▶ _Set task_: Repeat only the lines running from the beginning of the material through the line that contains "pendant('white glass pendant lamp hanging in front".

▶ _Dataset content_:
########
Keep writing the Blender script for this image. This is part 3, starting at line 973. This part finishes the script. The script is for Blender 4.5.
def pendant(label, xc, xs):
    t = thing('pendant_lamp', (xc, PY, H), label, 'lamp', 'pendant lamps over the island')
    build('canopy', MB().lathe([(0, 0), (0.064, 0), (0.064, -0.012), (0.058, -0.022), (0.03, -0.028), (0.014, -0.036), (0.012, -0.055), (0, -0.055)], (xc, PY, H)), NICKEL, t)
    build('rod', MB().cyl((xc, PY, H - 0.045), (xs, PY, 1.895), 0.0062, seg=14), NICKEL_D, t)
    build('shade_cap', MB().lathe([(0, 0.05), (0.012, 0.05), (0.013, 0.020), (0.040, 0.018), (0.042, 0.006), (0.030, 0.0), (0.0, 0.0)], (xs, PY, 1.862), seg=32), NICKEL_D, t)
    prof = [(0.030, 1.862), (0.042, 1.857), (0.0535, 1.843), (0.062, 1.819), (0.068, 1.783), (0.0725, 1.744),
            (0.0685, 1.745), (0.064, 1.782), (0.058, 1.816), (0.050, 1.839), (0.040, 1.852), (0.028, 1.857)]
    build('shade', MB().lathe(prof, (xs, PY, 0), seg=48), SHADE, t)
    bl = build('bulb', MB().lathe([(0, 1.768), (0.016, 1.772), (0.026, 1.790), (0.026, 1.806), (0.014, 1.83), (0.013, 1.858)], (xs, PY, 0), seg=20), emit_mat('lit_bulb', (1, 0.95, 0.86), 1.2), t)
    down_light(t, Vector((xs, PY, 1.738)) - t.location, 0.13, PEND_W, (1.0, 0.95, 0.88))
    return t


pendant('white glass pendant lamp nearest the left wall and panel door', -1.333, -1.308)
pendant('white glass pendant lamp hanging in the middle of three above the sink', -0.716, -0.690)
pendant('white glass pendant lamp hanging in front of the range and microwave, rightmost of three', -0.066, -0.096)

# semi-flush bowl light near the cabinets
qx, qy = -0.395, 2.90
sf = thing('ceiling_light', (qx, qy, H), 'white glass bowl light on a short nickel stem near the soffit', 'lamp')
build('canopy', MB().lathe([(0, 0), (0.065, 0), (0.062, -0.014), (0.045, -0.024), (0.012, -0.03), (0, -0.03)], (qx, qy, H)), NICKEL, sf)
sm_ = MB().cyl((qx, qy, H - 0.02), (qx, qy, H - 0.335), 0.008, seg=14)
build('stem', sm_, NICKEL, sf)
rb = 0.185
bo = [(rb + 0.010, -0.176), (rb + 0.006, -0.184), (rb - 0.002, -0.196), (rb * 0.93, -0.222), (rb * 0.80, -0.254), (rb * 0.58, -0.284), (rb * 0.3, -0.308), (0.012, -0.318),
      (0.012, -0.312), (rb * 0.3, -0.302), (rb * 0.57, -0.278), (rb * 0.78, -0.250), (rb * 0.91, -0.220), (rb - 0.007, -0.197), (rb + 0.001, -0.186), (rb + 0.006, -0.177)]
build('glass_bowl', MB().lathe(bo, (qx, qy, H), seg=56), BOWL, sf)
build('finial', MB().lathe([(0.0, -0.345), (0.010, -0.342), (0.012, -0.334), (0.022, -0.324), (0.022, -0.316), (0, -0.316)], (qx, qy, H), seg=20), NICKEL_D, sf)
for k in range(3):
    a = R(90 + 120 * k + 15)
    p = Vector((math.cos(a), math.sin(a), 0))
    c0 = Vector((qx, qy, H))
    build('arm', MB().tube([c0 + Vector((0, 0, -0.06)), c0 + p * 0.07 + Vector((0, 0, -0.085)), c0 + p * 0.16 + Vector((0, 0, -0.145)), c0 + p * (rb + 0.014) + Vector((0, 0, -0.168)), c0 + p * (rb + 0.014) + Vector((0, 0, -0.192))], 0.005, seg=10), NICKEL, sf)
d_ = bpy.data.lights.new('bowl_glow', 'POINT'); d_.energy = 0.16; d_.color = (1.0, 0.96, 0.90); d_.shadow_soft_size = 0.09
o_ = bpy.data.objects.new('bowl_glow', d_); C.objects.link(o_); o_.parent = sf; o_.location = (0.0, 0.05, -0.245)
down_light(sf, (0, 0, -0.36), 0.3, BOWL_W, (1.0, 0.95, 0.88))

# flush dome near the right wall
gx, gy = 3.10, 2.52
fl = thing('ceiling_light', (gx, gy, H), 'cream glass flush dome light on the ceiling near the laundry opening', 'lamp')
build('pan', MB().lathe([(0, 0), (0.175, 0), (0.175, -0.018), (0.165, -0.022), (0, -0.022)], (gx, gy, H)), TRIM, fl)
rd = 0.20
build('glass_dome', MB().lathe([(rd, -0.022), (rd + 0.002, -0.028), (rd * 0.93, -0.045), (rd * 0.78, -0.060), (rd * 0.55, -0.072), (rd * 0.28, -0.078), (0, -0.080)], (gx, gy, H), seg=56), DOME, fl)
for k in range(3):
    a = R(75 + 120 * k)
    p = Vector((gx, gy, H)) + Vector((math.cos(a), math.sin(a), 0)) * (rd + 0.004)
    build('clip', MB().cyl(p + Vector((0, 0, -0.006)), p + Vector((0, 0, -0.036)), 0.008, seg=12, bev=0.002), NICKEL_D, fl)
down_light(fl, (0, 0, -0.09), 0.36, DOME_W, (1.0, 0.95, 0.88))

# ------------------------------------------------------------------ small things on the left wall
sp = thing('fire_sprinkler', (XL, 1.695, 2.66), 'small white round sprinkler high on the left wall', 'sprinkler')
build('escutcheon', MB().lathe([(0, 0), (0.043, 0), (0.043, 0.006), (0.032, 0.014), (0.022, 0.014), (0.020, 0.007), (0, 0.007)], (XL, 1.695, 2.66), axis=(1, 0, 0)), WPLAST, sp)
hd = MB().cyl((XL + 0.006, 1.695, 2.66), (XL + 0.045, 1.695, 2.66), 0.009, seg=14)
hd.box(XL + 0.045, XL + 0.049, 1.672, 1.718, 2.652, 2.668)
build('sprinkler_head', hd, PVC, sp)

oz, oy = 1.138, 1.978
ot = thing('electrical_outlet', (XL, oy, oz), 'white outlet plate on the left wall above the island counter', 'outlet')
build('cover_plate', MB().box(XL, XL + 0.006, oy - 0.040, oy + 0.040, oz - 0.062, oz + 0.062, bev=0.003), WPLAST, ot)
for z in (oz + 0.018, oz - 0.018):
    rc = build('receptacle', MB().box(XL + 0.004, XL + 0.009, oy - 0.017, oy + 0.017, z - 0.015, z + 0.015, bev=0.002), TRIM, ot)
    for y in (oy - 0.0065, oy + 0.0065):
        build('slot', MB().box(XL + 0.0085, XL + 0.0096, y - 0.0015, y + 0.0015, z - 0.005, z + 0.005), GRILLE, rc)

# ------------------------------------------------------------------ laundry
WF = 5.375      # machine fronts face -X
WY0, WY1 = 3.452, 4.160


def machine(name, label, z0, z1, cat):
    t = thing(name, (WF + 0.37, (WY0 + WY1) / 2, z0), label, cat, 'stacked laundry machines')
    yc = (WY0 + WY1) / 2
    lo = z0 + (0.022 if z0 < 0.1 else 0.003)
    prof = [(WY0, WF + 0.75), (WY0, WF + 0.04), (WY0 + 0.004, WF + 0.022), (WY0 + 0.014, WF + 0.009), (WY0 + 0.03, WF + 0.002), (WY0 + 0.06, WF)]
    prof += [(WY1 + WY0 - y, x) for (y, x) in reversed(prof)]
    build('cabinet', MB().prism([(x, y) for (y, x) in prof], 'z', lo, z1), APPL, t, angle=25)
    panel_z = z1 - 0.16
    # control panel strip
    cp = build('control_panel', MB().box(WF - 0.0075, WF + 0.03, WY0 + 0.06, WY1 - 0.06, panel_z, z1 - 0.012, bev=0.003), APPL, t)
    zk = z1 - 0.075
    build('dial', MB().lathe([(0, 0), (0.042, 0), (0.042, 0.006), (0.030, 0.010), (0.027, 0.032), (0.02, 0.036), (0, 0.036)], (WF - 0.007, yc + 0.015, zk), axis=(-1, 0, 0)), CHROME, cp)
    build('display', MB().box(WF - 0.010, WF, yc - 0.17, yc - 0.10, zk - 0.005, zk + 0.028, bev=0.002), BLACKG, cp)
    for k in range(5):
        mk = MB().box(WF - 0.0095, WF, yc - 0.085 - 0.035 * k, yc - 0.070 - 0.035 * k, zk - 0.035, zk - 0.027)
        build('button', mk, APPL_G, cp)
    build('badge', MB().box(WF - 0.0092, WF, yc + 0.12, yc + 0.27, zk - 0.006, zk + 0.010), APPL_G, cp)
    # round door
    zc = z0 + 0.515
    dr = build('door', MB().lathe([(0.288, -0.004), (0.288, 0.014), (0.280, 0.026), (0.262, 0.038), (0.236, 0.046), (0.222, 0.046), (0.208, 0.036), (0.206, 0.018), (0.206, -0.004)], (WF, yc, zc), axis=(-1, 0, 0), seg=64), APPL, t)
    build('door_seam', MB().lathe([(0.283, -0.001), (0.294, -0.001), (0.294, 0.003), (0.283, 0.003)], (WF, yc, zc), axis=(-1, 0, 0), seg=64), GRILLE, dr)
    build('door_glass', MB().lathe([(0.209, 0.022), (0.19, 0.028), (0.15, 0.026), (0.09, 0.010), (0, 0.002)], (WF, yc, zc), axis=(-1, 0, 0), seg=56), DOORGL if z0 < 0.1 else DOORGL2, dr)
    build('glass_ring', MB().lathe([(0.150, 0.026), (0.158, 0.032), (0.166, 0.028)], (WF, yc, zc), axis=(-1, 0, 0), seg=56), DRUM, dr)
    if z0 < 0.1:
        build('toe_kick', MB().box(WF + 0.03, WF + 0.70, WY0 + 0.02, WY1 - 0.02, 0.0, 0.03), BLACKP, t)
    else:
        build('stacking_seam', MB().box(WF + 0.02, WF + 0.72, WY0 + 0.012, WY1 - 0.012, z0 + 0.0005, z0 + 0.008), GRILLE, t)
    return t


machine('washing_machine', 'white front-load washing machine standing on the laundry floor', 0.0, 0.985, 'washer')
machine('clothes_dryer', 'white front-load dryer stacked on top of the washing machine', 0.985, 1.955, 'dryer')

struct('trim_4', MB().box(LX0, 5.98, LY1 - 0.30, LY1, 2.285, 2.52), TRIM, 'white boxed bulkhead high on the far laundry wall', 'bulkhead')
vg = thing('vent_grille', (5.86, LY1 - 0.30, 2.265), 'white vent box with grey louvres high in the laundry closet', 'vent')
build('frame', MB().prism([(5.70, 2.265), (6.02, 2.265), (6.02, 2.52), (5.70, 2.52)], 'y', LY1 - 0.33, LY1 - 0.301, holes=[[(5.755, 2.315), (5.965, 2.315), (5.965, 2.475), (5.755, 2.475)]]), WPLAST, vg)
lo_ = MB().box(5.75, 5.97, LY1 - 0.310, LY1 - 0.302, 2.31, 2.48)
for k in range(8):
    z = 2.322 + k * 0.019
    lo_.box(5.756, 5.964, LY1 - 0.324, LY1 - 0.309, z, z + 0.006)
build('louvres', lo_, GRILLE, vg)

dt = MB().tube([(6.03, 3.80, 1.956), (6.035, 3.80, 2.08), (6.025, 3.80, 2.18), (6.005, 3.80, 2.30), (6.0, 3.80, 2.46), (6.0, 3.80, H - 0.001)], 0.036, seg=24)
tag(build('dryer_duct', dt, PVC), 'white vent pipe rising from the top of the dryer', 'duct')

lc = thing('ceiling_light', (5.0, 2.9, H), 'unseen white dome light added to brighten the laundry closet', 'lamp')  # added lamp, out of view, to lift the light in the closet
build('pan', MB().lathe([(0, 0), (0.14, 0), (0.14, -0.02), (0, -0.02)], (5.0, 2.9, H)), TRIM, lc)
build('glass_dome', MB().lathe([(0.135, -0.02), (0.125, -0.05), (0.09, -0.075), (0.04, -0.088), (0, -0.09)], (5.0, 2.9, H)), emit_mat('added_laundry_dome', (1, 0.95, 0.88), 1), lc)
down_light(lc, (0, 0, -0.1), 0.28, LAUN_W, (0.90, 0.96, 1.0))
########
▶ _Exercise answer_:
Keep writing the Blender script for this image. This is part 3, starting at line 973. This part finishes the script. The script is for Blender 4.5.
def pendant(label, xc, xs):
    t = thing('pendant_lamp', (xc, PY, H), label, 'lamp', 'pendant lamps over the island')
    build('canopy', MB().lathe([(0, 0), (0.064, 0), (0.064, -0.012), (0.058, -0.022), (0.03, -0.028), (0.014, -0.036), (0.012, -0.055), (0, -0.055)], (xc, PY, H)), NICKEL, t)
    build('rod', MB().cyl((xc, PY, H - 0.045), (xs, PY, 1.895), 0.0062, seg=14), NICKEL_D, t)
    build('shade_cap', MB().lathe([(0, 0.05), (0.012, 0.05), (0.013, 0.020), (0.040, 0.018), (0.042, 0.006), (0.030, 0.0), (0.0, 0.0)], (xs, PY, 1.862), seg=32), NICKEL_D, t)
    prof = [(0.030, 1.862), (0.042, 1.857), (0.0535, 1.843), (0.062, 1.819), (0.068, 1.783), (0.0725, 1.744),
            (0.0685, 1.745), (0.064, 1.782), (0.058, 1.816), (0.050, 1.839), (0.040, 1.852), (0.028, 1.857)]
    build('shade', MB().lathe(prof, (xs, PY, 0), seg=48), SHADE, t)
    bl = build('bulb', MB().lathe([(0, 1.768), (0.016, 1.772), (0.026, 1.790), (0.026, 1.806), (0.014, 1.83), (0.013, 1.858)], (xs, PY, 0), seg=20), emit_mat('lit_bulb', (1, 0.95, 0.86), 1.2), t)
    down_light(t, Vector((xs, PY, 1.738)) - t.location, 0.13, PEND_W, (1.0, 0.95, 0.88))
    return t


pendant('white glass pendant lamp nearest the left wall and panel door', -1.333, -1.308)
pendant('white glass pendant lamp hanging in the middle of three above the sink', -0.716, -0.690)
pendant('white glass pendant lamp hanging in front of the range and microwave, rightmost of three', -0.066, -0.096)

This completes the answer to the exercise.